> **Stored data**:
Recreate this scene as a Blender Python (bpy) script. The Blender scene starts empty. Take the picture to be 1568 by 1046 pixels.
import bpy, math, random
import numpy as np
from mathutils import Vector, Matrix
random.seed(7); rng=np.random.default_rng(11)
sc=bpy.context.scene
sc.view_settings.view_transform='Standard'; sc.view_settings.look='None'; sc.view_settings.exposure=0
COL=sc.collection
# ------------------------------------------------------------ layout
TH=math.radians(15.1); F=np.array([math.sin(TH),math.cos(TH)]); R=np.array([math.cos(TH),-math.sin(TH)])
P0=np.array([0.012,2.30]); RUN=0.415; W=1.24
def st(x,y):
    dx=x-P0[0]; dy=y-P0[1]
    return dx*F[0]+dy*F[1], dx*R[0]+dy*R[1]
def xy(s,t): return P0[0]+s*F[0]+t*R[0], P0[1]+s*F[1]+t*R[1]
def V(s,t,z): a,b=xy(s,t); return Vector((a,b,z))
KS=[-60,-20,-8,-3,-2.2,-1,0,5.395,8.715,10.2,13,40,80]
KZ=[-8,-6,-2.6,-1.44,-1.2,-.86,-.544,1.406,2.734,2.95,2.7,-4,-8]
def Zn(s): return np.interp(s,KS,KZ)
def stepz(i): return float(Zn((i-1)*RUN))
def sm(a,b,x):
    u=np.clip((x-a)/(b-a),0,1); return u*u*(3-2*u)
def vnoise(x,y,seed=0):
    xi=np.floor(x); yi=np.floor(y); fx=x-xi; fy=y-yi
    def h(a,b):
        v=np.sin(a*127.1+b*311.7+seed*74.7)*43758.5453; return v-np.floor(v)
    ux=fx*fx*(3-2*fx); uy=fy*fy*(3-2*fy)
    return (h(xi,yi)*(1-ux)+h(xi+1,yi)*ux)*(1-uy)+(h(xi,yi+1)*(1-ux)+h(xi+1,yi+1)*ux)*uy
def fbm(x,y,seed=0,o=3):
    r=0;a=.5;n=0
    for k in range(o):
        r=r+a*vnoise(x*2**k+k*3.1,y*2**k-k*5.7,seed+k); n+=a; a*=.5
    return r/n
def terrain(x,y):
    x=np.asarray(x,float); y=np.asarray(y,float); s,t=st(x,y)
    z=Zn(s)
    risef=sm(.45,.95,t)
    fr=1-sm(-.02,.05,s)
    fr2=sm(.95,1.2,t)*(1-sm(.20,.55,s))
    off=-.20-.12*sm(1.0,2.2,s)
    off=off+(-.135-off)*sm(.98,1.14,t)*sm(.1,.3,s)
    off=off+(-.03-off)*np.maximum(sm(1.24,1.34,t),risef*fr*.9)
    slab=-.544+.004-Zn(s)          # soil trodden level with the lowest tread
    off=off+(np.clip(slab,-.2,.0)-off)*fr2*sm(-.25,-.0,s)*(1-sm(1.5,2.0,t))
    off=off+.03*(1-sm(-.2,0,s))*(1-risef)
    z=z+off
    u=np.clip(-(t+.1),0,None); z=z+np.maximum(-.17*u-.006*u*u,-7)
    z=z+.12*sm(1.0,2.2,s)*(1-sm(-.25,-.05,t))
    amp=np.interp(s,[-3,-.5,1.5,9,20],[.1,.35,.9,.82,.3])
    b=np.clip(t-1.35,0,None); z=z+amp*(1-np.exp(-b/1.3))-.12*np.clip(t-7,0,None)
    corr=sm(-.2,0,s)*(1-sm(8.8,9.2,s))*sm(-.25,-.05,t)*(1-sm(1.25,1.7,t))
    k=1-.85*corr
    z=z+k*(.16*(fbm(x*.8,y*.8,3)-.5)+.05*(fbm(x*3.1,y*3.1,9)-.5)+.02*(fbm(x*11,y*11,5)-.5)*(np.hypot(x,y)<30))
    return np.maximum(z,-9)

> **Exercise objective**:
The lines above should be duplicated exactly.

> **The output**:
Recreate this scene as a Blender Python (bpy) script. The Blender scene starts empty. Take the picture to be 1568 by 1046 pixels.
import bpy, math, random
import numpy as np
from mathutils import Vector, Matrix
random.seed(7); rng=np.random.default_rng(11)
sc=bpy.context.scene
sc.view_settings.view_transform='Standard'; sc.view_settings.look='None'; sc.view_settings.exposure=0
COL=sc.collection
# ------------------------------------------------------------ layout
TH=math.radians(15.1); F=np.array([math.sin(TH),math.cos(TH)]); R=np.array([math.cos(TH),-math.sin(TH)])
P0=np.array([0.012,2.30]); RUN=0.415; W=1.24
def st(x,y):
    dx=x-P0[0]; dy=y-P0[1]
    return dx*F[0]+dy*F[1], dx*R[0]+dy*R[1]
def xy(s,t): return P0[0]+s*F[0]+t*R[0], P0[1]+s*F[1]+t*R[1]
def V(s,t,z): a,b=xy(s,t); return Vector((a,b,z))
KS=[-60,-20,-8,-3,-2.2,-1,0,5.395,8.715,10.2,13,40,80]
KZ=[-8,-6,-2.6,-1.44,-1.2,-.86,-.544,1.406,2.734,2.95,2.7,-4,-8]
def Zn(s): return np.interp(s,KS,KZ)
def stepz(i): return float(Zn((i-1)*RUN))
def sm(a,b,x):
    u=np.clip((x-a)/(b-a),0,1); return u*u*(3-2*u)
def vnoise(x,y,seed=0):
    xi=np.floor(x); yi=np.floor(y); fx=x-xi; fy=y-yi
    def h(a,b):
        v=np.sin(a*127.1+b*311.7+seed*74.7)*43758.5453; return v-np.floor(v)
    ux=fx*fx*(3-2*fx); uy=fy*fy*(3-2*fy)
    return (h(xi,yi)*(1-ux)+h(xi+1,yi)*ux)*(1-uy)+(h(xi,yi+1)*(1-ux)+h(xi+1,yi+1)*ux)*uy
def fbm(x,y,seed=0,o=3):
    r=0;a=.5;n=0
    for k in range(o):
        r=r+a*vnoise(x*2**k+k*3.1,y*2**k-k*5.7,seed+k); n+=a; a*=.5
    return r/n
def terrain(x,y):
    x=np.asarray(x,float); y=np.asarray(y,float); s,t=st(x,y)
    z=Zn(s)
    risef=sm(.45,.95,t)
    fr=1-sm(-.02,.05,s)
    fr2=sm(.95,1.2,t)*(1-sm(.20,.55,s))
    off=-.20-.12*sm(1.0,2.2,s)
    off=off+(-.135-off)*sm(.98,1.14,t)*sm(.1,.3,s)
    off=off+(-.03-off)*np.maximum(sm(1.24,1.34,t),risef*fr*.9)
    slab=-.544+.004-Zn(s)          # soil trodden level with the lowest tread
    off=off+(np.clip(slab,-.2,.0)-off)*fr2*sm(-.25,-.0,s)*(1-sm(1.5,2.0,t))
    off=off+.03*(1-sm(-.2,0,s))*(1-risef)
    z=z+off
    u=np.clip(-(t+.1),0,None); z=z+np.maximum(-.17*u-.006*u*u,-7)
    z=z+.12*sm(1.0,2.2,s)*(1-sm(-.25,-.05,t))
    amp=np.interp(s,[-3,-.5,1.5,9,20],[.1,.35,.9,.82,.3])
    b=np.clip(t-1.35,0,None); z=z+amp*(1-np.exp(-b/1.3))-.12*np.clip(t-7,0,None)
    corr=sm(-.2,0,s)*(1-sm(8.8,9.2,s))*sm(-.25,-.05,t)*(1-sm(1.25,1.7,t))
    k=1-.85*corr
    z=z+k*(.16*(fbm(x*.8,y*.8,3)-.5)+.05*(fbm(x*3.1,y*3.1,9)-.5)+.02*(fbm(x*11,y*11,5)-.5)*(np.hypot(x,y)<30))
    return np.maximum(z,-9)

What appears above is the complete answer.